→ **The task**:
Return the whole listing, keeping every character the same.

→ **Supplied data**:
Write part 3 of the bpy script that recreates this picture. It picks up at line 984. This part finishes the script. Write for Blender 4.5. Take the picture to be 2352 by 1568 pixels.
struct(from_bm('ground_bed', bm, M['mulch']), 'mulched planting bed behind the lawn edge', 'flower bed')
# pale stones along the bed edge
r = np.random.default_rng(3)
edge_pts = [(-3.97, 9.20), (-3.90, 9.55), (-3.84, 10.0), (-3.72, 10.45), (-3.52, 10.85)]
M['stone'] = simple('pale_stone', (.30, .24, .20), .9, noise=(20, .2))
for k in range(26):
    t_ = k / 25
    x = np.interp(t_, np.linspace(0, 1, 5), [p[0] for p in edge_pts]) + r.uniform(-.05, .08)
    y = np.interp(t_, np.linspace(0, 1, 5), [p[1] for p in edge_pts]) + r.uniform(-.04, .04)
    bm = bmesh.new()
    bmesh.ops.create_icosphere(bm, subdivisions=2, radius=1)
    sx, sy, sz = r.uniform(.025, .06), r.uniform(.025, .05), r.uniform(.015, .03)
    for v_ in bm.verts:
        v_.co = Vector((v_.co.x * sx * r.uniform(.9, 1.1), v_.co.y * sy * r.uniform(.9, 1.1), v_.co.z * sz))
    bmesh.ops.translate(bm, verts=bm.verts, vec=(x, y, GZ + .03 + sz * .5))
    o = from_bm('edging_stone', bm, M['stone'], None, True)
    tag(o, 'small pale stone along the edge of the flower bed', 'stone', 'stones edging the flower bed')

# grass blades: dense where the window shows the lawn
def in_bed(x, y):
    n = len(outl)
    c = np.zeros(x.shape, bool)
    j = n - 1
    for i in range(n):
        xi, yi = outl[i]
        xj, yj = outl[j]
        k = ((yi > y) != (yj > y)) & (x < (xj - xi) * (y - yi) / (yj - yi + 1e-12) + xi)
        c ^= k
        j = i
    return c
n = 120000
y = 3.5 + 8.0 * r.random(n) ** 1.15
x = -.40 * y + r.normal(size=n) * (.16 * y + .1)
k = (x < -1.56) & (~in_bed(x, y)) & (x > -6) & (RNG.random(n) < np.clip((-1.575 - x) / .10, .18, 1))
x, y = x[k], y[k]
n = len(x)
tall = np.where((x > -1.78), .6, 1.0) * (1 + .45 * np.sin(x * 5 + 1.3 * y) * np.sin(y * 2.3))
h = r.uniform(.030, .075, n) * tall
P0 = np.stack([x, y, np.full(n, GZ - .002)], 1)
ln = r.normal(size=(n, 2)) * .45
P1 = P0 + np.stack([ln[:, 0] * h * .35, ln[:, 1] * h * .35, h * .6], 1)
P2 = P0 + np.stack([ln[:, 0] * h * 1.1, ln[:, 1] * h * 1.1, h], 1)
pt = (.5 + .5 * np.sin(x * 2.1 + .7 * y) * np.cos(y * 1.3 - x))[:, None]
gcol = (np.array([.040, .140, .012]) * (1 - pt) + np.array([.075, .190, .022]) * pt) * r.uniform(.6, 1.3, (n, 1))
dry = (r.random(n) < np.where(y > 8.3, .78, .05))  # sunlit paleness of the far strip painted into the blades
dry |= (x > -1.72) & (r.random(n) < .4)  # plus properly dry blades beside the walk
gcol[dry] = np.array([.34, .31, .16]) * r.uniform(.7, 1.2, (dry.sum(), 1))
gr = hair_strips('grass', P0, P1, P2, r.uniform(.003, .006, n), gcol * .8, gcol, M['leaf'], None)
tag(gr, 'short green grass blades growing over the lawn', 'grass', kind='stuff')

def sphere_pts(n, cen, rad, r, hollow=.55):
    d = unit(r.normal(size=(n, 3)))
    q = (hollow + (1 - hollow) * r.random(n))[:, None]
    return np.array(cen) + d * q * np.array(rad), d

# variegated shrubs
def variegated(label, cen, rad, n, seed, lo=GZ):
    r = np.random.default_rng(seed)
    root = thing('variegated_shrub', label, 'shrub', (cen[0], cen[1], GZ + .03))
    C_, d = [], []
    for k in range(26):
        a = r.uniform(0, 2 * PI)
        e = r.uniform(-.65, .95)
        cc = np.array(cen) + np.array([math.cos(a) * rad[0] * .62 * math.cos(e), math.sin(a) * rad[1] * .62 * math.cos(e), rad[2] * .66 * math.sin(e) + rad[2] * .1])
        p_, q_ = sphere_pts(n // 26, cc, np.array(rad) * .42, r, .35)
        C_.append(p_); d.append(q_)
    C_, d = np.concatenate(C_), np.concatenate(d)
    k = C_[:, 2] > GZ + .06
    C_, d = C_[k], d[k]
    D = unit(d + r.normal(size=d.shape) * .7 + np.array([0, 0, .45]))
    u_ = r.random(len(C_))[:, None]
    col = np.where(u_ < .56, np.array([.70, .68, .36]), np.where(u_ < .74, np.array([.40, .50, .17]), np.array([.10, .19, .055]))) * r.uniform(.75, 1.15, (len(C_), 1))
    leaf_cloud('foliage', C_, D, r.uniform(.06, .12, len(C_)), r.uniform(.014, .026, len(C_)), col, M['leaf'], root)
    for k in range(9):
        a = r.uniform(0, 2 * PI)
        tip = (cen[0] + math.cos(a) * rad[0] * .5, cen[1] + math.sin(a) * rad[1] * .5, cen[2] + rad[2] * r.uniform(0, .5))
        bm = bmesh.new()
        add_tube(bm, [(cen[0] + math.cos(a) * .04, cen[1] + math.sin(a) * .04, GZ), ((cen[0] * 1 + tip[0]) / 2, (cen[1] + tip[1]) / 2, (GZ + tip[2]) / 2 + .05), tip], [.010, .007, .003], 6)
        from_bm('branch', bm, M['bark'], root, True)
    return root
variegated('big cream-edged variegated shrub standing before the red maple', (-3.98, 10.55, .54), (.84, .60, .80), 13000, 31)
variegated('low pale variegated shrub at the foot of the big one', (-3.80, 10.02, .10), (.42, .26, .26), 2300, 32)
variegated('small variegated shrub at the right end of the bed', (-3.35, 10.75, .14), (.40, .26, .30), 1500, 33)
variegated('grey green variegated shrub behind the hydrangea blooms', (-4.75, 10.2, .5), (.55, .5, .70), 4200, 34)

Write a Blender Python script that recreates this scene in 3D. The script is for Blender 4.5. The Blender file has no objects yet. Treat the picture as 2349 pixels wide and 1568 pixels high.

→ **Solution to this task**:
Write part 3 of the bpy script that recreates this picture. It picks up at line 984. This part finishes the script. Write for Blender 4.5. Take the picture to be 2352 by 1568 pixels.
struct(from_bm('ground_bed', bm, M['mulch']), 'mulched planting bed behind the lawn edge', 'flower bed')
# pale stones along the bed edge
r = np.random.default_rng(3)
edge_pts = [(-3.97, 9.20), (-3.90, 9.55), (-3.84, 10.0), (-3.72, 10.45), (-3.52, 10.85)]
M['stone'] = simple('pale_stone', (.30, .24, .20), .9, noise=(20, .2))
for k in range(26):
    t_ = k / 25
    x = np.interp(t_, np.linspace(0, 1, 5), [p[0] for p in edge_pts]) + r.uniform(-.05, .08)
    y = np.interp(t_, np.linspace(0, 1, 5), [p[1] for p in edge_pts]) + r.uniform(-.04, .04)
    bm = bmesh.new()
    bmesh.ops.create_icosphere(bm, subdivisions=2, radius=1)
    sx, sy, sz = r.uniform(.025, .06), r.uniform(.025, .05), r.uniform(.015, .03)
    for v_ in bm.verts:
        v_.co = Vector((v_.co.x * sx * r.uniform(.9, 1.1), v_.co.y * sy * r.uniform(.9, 1.1), v_.co.z * sz))
    bmesh.ops.translate(bm, verts=bm.verts, vec=(x, y, GZ + .03 + sz * .5))
    o = from_bm('edging_stone', bm, M['stone'], None, True)
    tag(o, 'small pale stone along the edge of the flower bed', 'stone', 'stones edging the flower bed')

# grass blades: dense where the window shows the lawn
def in_bed(x, y):
    n = len(outl)
    c = np.zeros(x.shape, bool)
    j = n - 1
    for i in range(n):
        xi, yi = outl[i]
        xj, yj = outl[j]
        k = ((yi > y) != (yj > y)) & (x < (xj - xi) * (y - yi) / (yj - yi + 1e-12) + xi)
        c ^= k
        j = i
    return c
n = 120000
y = 3.5 + 8.0 * r.random(n) ** 1.15
x = -.40 * y + r.normal(size=n) * (.16 * y + .1)
k = (x < -1.56) & (~in_bed(x, y)) & (x > -6) & (RNG.random(n) < np.clip((-1.575 - x) / .10, .18, 1))
x, y = x[k], y[k]
n = len(x)
tall = np.where((x > -1.78), .6, 1.0) * (1 + .45 * np.sin(x * 5 + 1.3 * y) * np.sin(y * 2.3))
h = r.uniform(.030, .075, n) * tall
P0 = np.stack([x, y, np.full(n, GZ - .002)], 1)
ln = r.normal(size=(n, 2)) * .45
P1 = P0 + np.stack([ln[:, 0] * h * .35, ln[:, 1] * h * .35, h * .6], 1)
P2 = P0 + np.stack([ln[:, 0] * h * 1.1, ln[:, 1] * h * 1.1, h], 1)
pt = (.5 + .5 * np.sin(x * 2.1 + .7 * y) * np.cos(y * 1.3 - x))[:, None]
gcol = (np.array([.040, .140, .012]) * (1 - pt) + np.array([.075, .190, .022]) * pt) * r.uniform(.6, 1.3, (n, 1))
dry = (r.random(n) < np.where(y > 8.3, .78, .05))  # sunlit paleness of the far strip painted into the blades
dry |= (x > -1.72) & (r.random(n) < .4)  # plus properly dry blades beside the walk
gcol[dry] = np.array([.34, .31, .16]) * r.uniform(.7, 1.2, (dry.sum(), 1))
gr = hair_strips('grass', P0, P1, P2, r.uniform(.003, .006, n), gcol * .8, gcol, M['leaf'], None)
tag(gr, 'short green grass blades growing over the lawn', 'grass', kind='stuff')

def sphere_pts(n, cen, rad, r, hollow=.55):
    d = unit(r.normal(size=(n, 3)))
    q = (hollow + (1 - hollow) * r.random(n))[:, None]
    return np.array(cen) + d * q * np.array(rad), d

# variegated shrubs
def variegated(label, cen, rad, n, seed, lo=GZ):
    r = np.random.default_rng(seed)
    root = thing('variegated_shrub', label, 'shrub', (cen[0], cen[1], GZ + .03))
    C_, d = [], []
    for k in range(26):
        a = r.uniform(0, 2 * PI)
        e = r.uniform(-.65, .95)
        cc = np.array(cen) + np.array([math.cos(a) * rad[0] * .62 * math.cos(e), math.sin(a) * rad[1] * .62 * math.cos(e), rad[2] * .66 * math.sin(e) + rad[2] * .1])
        p_, q_ = sphere_pts(n // 26, cc, np.array(rad) * .42, r, .35)
        C_.append(p_); d.append(q_)
    C_, d = np.concatenate(C_), np.concatenate(d)
    k = C_[:, 2] > GZ + .06
    C_, d = C_[k], d[k]
    D = unit(d + r.normal(size=d.shape) * .7 + np.array([0, 0, .45]))
    u_ = r.random(len(C_))[:, None]
    col = np.where(u_ < .56, np.array([.70, .68, .36]), np.where(u_ < .74, np.array([.40, .50, .17]), np.array([.10, .19, .055]))) * r.uniform(.75, 1.15, (len(C_), 1))
    leaf_cloud('foliage', C_, D, r.uniform(.06, .12, len(C_)), r.uniform(.014, .026, len(C_)), col, M['leaf'], root)
    for k in range(9):
        a = r.uniform(0, 2 * PI)
        tip = (cen[0] + math.cos(a) * rad[0] * .5, cen[1] + math.sin(a) * rad[1] * .5, cen[2] + rad[2] * r.uniform(0, .5))
        bm = bmesh.new()
        add_tube(bm, [(cen[0] + math.cos(a) * .04, cen[1] + math.sin(a) * .04, GZ), ((cen[0] * 1 + tip[0]) / 2, (cen[1] + tip[1]) / 2, (GZ + tip[2]) / 2 + .05), tip], [.010, .007, .003], 6)
        from_bm('branch', bm, M['bark'], root, True)
    return root
variegated('big cream-edged variegated shrub standing before the red maple', (-3.98, 10.55, .54), (.84, .60, .80), 13000, 31)
variegated('low pale variegated shrub at the foot of the big one', (-3.80, 10.02, .10), (.42, .26, .26), 2300, 32)
variegated('small variegated shrub at the right end of the bed', (-3.35, 10.75, .14), (.40, .26, .30), 1500, 33)
variegated('grey green variegated shrub behind the hydrangea blooms', (-4.75, 10.2, .5), (.55, .5, .70), 4200, 34)

Write a Blender Python script that recreates this scene in 3D. The script is for Blender 4.5. The Blender file has no objects yet. Treat the picture as 2349 pixels wide and 1568 pixels high.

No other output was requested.